[Directions for this task]
In the listing below, locate the line that contains "Keep writing the" and the line that contains "make_pallet('pallet under the low". Restate word for word those two lines and every line between them, and nothing else.

Scripts that build scenes

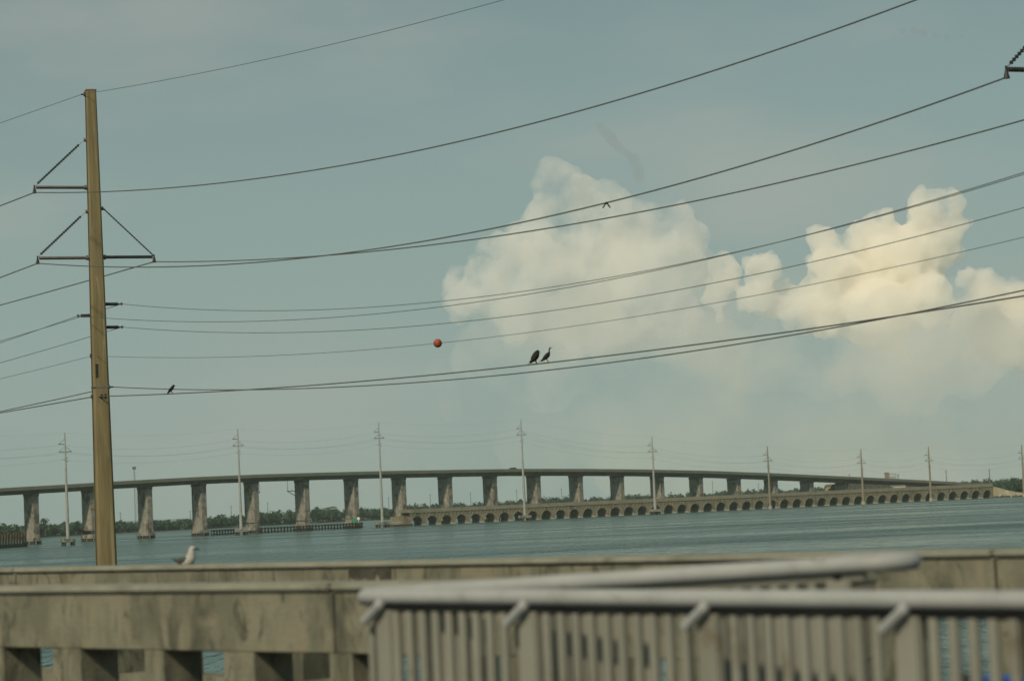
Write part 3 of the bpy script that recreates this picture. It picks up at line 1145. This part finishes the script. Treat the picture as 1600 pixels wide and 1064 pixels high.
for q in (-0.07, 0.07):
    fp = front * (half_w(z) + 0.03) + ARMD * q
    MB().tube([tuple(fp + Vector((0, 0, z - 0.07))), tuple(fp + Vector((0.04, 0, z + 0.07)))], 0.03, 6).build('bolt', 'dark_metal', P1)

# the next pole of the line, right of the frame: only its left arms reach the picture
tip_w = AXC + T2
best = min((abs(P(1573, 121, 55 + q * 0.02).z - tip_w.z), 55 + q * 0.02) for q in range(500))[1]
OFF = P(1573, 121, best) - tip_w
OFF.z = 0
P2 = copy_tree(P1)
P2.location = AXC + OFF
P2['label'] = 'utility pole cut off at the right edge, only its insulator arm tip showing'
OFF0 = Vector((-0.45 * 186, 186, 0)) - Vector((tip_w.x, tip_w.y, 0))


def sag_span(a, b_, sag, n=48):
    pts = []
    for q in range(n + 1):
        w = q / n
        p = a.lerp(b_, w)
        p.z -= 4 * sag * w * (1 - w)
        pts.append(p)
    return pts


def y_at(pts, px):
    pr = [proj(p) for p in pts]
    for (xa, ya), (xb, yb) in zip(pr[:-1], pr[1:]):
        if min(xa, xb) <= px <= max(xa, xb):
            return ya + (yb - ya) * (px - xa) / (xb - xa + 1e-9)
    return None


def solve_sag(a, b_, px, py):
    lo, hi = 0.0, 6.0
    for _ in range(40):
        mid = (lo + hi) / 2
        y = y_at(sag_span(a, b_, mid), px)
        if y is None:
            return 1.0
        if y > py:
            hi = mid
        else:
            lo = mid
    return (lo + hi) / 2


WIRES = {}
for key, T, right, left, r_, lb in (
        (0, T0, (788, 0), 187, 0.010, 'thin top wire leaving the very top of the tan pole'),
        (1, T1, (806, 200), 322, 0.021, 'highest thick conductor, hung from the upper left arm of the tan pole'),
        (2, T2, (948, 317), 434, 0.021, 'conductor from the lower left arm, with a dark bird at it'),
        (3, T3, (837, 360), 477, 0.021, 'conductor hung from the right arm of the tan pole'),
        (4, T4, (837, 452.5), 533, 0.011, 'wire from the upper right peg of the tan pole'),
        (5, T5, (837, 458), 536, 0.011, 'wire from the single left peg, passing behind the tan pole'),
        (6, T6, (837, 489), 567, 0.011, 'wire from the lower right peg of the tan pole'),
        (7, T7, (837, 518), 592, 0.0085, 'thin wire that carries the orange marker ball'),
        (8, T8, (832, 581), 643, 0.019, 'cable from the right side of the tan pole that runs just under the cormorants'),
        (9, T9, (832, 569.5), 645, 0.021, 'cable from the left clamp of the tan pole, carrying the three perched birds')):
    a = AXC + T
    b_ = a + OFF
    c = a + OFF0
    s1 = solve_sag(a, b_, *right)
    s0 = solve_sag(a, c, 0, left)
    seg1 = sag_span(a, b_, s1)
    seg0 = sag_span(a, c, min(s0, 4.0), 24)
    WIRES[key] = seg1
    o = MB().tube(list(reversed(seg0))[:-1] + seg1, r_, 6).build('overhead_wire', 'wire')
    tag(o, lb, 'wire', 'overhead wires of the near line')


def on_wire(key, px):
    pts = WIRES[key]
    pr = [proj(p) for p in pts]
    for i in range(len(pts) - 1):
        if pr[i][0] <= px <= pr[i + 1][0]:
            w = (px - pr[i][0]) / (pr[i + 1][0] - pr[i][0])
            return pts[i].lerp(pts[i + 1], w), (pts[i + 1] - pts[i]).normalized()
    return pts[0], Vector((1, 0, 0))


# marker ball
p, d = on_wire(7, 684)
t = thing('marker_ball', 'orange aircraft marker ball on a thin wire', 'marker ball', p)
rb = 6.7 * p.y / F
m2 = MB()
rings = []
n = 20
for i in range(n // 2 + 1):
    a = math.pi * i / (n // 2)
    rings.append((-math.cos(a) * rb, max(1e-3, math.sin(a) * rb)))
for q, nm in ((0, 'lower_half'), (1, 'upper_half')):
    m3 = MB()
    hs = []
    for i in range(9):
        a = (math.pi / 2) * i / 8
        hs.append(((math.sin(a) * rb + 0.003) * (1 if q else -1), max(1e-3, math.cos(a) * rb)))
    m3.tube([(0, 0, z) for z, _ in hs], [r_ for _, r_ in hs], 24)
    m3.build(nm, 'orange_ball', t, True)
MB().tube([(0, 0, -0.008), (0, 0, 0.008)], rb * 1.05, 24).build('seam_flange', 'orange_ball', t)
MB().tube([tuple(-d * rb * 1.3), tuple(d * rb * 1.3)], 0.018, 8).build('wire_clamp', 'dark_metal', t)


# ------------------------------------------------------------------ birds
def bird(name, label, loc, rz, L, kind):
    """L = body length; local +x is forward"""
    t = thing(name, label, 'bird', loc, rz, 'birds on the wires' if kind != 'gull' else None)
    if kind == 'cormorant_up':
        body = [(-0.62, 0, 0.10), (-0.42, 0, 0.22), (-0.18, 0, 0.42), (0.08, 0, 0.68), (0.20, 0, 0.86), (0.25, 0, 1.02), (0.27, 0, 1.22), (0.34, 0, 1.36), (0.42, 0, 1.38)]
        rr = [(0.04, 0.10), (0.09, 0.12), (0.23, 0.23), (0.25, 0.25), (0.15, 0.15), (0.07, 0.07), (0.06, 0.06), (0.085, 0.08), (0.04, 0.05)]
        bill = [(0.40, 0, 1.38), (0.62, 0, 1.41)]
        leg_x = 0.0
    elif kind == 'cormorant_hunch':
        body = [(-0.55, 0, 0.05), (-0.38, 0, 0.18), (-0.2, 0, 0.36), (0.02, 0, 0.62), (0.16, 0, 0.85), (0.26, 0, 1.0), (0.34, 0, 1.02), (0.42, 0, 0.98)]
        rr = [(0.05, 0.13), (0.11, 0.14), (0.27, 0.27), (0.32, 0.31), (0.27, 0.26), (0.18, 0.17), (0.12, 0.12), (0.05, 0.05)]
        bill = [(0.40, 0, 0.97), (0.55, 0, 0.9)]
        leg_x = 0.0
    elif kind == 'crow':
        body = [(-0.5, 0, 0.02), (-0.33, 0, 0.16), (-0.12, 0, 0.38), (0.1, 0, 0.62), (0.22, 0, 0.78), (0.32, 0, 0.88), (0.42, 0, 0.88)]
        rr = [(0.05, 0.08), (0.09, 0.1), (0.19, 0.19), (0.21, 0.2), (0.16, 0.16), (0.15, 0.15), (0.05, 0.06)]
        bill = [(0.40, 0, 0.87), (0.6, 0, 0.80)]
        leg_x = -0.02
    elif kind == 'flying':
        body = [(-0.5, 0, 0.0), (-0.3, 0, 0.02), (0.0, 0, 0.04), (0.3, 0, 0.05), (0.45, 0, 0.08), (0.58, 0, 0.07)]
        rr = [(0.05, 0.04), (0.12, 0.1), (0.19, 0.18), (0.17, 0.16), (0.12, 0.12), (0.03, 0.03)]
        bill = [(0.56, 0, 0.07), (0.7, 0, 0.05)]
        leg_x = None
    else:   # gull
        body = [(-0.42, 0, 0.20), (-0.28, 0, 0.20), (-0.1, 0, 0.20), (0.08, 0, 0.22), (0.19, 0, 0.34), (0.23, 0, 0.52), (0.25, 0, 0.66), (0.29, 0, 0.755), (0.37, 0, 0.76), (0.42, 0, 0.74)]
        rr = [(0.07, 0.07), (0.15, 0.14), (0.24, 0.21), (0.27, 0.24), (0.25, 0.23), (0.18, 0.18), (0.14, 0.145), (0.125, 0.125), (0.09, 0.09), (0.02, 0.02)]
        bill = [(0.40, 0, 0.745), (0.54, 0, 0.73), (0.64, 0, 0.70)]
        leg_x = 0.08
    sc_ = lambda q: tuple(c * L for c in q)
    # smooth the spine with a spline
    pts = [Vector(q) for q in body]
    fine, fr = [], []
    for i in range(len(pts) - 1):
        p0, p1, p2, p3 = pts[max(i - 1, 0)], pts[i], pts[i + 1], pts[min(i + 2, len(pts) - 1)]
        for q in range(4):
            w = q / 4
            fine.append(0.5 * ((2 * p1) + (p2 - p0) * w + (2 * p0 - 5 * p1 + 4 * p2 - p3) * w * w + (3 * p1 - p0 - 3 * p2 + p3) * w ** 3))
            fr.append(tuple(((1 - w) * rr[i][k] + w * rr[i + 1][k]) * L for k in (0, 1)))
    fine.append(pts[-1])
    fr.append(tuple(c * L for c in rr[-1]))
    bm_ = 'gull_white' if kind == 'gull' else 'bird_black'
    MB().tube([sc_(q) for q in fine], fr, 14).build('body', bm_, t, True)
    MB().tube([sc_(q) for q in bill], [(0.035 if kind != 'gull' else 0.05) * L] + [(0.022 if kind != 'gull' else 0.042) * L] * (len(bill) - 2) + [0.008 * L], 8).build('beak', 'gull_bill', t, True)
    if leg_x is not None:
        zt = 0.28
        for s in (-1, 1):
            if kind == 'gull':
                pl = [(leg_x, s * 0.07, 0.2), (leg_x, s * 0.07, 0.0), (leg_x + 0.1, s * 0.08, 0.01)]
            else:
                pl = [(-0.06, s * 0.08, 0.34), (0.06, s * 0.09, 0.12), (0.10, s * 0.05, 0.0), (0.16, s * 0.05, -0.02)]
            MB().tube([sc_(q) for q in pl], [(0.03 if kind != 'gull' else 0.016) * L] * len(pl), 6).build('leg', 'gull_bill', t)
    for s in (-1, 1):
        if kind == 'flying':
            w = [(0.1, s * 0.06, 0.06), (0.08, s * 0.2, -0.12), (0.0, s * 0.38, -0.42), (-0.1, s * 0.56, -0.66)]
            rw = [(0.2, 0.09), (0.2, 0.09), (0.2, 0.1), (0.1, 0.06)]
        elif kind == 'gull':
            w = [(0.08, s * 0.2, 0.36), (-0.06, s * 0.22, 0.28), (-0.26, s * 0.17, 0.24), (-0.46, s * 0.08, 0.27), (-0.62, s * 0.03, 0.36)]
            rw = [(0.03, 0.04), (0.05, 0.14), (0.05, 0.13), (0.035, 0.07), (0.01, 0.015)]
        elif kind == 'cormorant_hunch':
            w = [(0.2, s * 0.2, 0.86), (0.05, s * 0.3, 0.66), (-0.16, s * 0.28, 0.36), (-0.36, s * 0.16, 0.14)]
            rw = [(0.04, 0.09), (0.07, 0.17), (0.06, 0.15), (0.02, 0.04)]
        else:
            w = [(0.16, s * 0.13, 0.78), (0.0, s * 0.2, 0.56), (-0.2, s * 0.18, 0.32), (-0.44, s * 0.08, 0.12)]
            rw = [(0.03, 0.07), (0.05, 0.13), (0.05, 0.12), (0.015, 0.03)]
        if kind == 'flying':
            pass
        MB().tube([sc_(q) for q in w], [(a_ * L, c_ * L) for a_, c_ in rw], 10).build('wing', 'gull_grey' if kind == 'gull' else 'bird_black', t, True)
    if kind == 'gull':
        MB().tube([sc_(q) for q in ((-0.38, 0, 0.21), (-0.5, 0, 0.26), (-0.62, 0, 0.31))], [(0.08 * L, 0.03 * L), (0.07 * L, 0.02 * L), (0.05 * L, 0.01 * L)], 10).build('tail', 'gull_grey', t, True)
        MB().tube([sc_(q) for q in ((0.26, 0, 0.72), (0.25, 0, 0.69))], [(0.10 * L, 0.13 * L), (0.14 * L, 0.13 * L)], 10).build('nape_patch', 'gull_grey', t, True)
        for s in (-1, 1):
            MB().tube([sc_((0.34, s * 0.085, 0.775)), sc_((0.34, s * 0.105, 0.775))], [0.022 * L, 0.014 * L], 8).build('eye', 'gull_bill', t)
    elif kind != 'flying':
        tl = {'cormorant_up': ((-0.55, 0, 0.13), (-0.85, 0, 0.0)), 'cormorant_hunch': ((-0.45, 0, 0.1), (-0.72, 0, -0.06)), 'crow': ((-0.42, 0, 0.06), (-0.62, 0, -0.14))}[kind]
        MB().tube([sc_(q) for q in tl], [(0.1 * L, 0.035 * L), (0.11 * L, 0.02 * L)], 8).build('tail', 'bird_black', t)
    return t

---

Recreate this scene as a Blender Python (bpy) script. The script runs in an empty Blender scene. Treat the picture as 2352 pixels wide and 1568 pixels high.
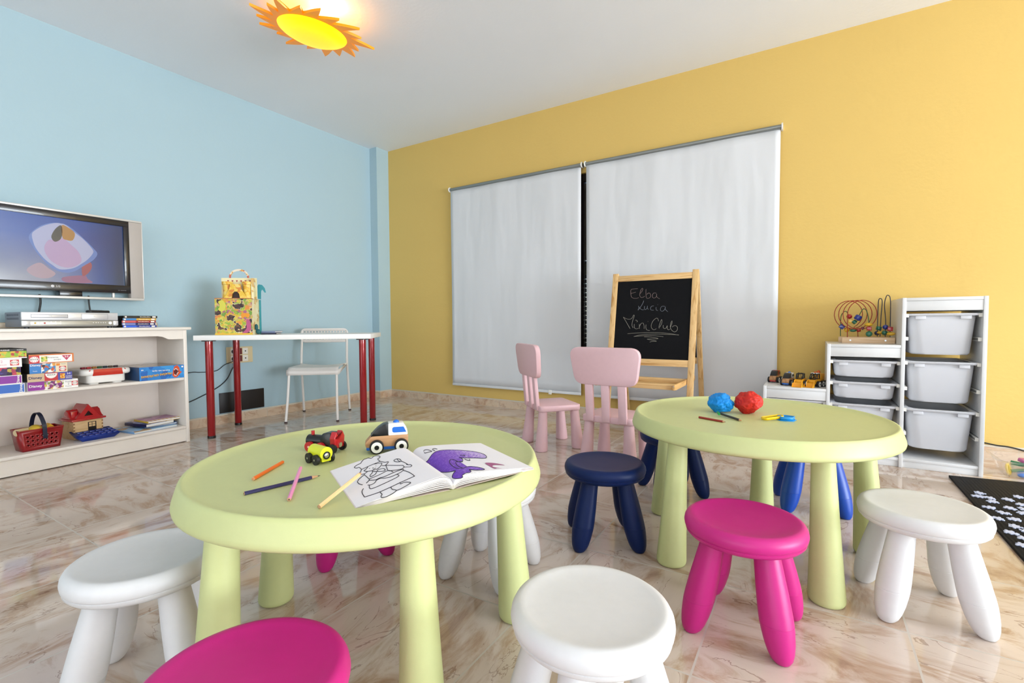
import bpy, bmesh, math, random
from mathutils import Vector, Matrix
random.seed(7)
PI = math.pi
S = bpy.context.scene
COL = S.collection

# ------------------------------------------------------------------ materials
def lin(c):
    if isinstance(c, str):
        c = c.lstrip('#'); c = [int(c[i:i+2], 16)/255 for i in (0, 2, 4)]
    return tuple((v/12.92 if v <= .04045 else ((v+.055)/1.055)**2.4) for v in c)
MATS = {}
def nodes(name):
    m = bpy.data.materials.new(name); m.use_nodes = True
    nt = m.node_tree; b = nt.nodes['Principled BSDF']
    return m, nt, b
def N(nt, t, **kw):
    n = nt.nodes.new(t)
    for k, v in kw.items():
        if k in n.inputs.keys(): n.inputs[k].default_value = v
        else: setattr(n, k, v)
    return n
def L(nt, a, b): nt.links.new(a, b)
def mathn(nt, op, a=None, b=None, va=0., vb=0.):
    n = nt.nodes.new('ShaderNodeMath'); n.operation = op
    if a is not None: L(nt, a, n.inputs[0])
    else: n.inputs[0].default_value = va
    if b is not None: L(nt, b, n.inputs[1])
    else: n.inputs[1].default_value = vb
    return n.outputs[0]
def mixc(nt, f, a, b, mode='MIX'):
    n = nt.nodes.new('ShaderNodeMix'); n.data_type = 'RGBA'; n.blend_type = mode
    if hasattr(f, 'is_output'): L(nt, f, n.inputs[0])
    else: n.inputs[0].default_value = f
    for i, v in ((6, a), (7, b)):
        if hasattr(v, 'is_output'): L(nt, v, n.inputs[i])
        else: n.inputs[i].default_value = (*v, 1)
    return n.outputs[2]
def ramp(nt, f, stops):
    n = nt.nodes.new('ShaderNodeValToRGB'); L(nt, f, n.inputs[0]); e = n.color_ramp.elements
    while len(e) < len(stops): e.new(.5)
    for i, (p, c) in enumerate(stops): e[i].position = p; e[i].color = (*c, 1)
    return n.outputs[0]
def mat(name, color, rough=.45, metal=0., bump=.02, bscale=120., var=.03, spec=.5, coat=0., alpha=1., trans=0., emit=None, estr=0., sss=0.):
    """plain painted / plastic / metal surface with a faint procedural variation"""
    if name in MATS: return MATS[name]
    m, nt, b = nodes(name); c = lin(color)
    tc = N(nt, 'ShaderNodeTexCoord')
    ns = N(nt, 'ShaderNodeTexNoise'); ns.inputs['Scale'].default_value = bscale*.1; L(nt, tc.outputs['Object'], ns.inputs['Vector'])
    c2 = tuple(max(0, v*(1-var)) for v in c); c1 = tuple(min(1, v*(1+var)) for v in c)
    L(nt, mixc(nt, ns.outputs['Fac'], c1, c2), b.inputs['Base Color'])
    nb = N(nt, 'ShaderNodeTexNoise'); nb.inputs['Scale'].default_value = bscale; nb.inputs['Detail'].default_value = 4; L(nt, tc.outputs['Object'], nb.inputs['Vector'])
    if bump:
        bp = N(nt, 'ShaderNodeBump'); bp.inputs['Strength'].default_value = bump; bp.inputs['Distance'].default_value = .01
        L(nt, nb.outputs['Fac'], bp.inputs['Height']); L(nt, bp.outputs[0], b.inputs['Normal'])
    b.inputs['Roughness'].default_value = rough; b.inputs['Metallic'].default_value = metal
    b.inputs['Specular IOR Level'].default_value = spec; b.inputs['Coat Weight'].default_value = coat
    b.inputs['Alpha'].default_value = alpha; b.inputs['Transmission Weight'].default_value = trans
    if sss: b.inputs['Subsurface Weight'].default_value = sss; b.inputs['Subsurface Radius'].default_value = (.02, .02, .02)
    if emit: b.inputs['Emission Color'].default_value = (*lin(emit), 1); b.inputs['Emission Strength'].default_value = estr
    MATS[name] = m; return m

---

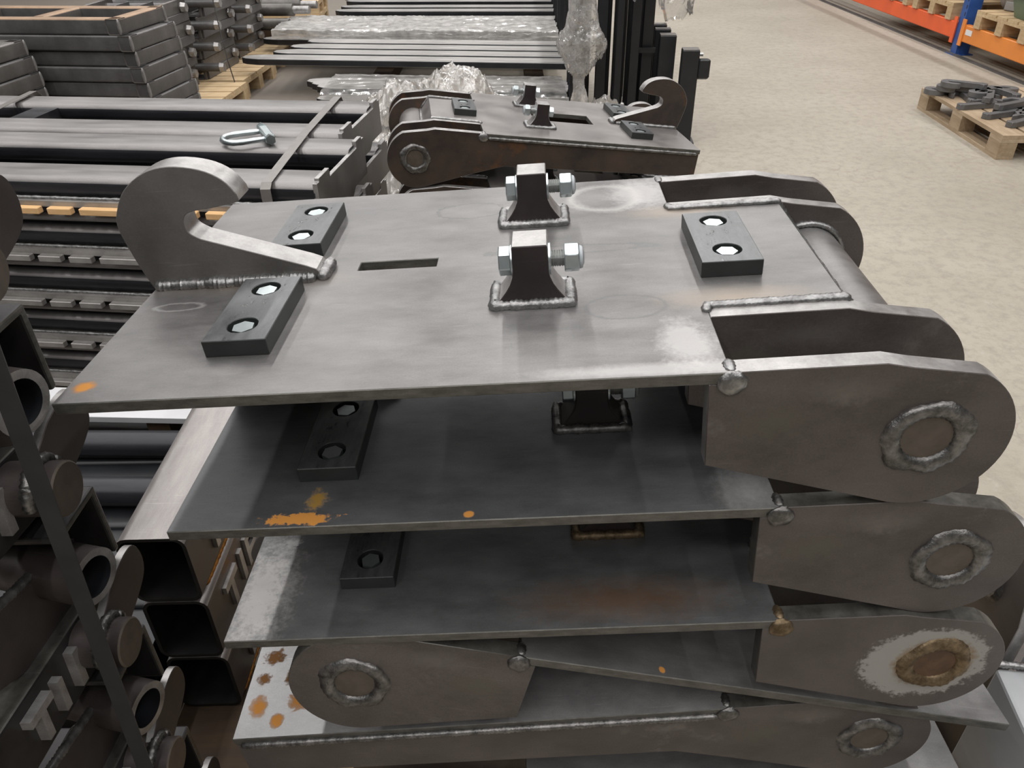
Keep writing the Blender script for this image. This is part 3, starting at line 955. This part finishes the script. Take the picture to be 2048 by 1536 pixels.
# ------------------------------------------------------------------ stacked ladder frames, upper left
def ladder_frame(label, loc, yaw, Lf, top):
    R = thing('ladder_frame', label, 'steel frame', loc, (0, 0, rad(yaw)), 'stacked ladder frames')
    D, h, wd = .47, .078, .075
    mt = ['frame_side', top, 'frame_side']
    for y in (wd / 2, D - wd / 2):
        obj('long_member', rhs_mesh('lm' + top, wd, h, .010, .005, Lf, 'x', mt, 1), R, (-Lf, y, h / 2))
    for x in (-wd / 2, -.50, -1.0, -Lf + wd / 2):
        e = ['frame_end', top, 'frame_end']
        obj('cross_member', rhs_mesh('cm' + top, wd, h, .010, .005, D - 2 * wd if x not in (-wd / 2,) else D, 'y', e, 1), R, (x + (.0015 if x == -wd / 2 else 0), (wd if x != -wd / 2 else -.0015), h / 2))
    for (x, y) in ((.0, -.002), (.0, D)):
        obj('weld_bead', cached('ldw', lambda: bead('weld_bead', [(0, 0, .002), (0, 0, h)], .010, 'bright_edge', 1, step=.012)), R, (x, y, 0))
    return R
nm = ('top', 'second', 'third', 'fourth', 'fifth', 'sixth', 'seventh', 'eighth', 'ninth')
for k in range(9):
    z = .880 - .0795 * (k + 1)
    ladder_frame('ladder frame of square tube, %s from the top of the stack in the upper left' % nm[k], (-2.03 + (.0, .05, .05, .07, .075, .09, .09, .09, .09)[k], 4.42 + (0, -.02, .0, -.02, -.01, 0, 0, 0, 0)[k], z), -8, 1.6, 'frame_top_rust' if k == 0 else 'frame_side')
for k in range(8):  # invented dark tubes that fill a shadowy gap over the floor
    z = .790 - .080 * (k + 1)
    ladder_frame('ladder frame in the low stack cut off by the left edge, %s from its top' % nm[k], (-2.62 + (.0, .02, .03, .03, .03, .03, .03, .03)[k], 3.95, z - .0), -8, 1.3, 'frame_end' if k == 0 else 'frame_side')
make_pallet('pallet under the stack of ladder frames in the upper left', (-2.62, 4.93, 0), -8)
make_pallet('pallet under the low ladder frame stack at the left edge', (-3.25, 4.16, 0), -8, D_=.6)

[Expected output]
Keep writing the Blender script for this image. This is part 3, starting at line 955. This part finishes the script. Take the picture to be 2048 by 1536 pixels.
# ------------------------------------------------------------------ stacked ladder frames, upper left
def ladder_frame(label, loc, yaw, Lf, top):
    R = thing('ladder_frame', label, 'steel frame', loc, (0, 0, rad(yaw)), 'stacked ladder frames')
    D, h, wd = .47, .078, .075
    mt = ['frame_side', top, 'frame_side']
    for y in (wd / 2, D - wd / 2):
        obj('long_member', rhs_mesh('lm' + top, wd, h, .010, .005, Lf, 'x', mt, 1), R, (-Lf, y, h / 2))
    for x in (-wd / 2, -.50, -1.0, -Lf + wd / 2):
        e = ['frame_end', top, 'frame_end']
        obj('cross_member', rhs_mesh('cm' + top, wd, h, .010, .005, D - 2 * wd if x not in (-wd / 2,) else D, 'y', e, 1), R, (x + (.0015 if x == -wd / 2 else 0), (wd if x != -wd / 2 else -.0015), h / 2))
    for (x, y) in ((.0, -.002), (.0, D)):
        obj('weld_bead', cached('ldw', lambda: bead('weld_bead', [(0, 0, .002), (0, 0, h)], .010, 'bright_edge', 1, step=.012)), R, (x, y, 0))
    return R
nm = ('top', 'second', 'third', 'fourth', 'fifth', 'sixth', 'seventh', 'eighth', 'ninth')
for k in range(9):
    z = .880 - .0795 * (k + 1)
    ladder_frame('ladder frame of square tube, %s from the top of the stack in the upper left' % nm[k], (-2.03 + (.0, .05, .05, .07, .075, .09, .09, .09, .09)[k], 4.42 + (0, -.02, .0, -.02, -.01, 0, 0, 0, 0)[k], z), -8, 1.6, 'frame_top_rust' if k == 0 else 'frame_side')
for k in range(8):  # invented dark tubes that fill a shadowy gap over the floor
    z = .790 - .080 * (k + 1)
    ladder_frame('ladder frame in the low stack cut off by the left edge, %s from its top' % nm[k], (-2.62 + (.0, .02, .03, .03, .03, .03, .03, .03)[k], 3.95, z - .0), -8, 1.3, 'frame_end' if k == 0 else 'frame_side')
make_pallet('pallet under the stack of ladder frames in the upper left', (-2.62, 4.93, 0), -8)
make_pallet('pallet under the low ladder frame stack at the left edge', (-3.25, 4.16, 0), -8, D_=.6)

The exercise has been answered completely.